- _YOUR GOAL_
Return the lines exactly as they stand, from the first of the material through the line containing "from mathutils import Vector, Matrix".

- _DATA PROVIDED_
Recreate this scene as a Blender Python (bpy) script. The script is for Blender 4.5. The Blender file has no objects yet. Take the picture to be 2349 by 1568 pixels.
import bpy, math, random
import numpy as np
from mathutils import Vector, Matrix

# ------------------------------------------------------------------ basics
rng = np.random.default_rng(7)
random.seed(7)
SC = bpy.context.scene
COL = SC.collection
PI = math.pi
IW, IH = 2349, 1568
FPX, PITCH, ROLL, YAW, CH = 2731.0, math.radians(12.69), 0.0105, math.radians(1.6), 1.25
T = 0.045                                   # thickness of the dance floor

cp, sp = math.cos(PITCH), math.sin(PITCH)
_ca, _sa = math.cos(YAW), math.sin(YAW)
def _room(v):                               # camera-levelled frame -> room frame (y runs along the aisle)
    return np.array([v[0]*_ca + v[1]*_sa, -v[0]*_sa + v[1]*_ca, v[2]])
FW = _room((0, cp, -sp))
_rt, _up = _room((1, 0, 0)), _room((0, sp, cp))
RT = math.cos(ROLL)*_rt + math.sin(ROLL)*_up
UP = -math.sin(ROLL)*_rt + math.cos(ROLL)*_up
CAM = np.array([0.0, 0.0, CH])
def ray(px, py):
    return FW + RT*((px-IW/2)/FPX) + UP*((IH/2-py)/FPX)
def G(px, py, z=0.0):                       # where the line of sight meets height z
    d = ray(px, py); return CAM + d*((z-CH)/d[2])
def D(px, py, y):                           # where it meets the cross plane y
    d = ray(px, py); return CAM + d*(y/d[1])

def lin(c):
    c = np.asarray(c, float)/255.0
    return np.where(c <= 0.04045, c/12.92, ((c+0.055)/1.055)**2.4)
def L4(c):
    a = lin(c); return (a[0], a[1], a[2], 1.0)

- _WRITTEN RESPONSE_
Recreate this scene as a Blender Python (bpy) script. The script is for Blender 4.5. The Blender file has no objects yet. Take the picture to be 2349 by 1568 pixels.
import bpy, math, random
import numpy as np
from mathutils import Vector, Matrix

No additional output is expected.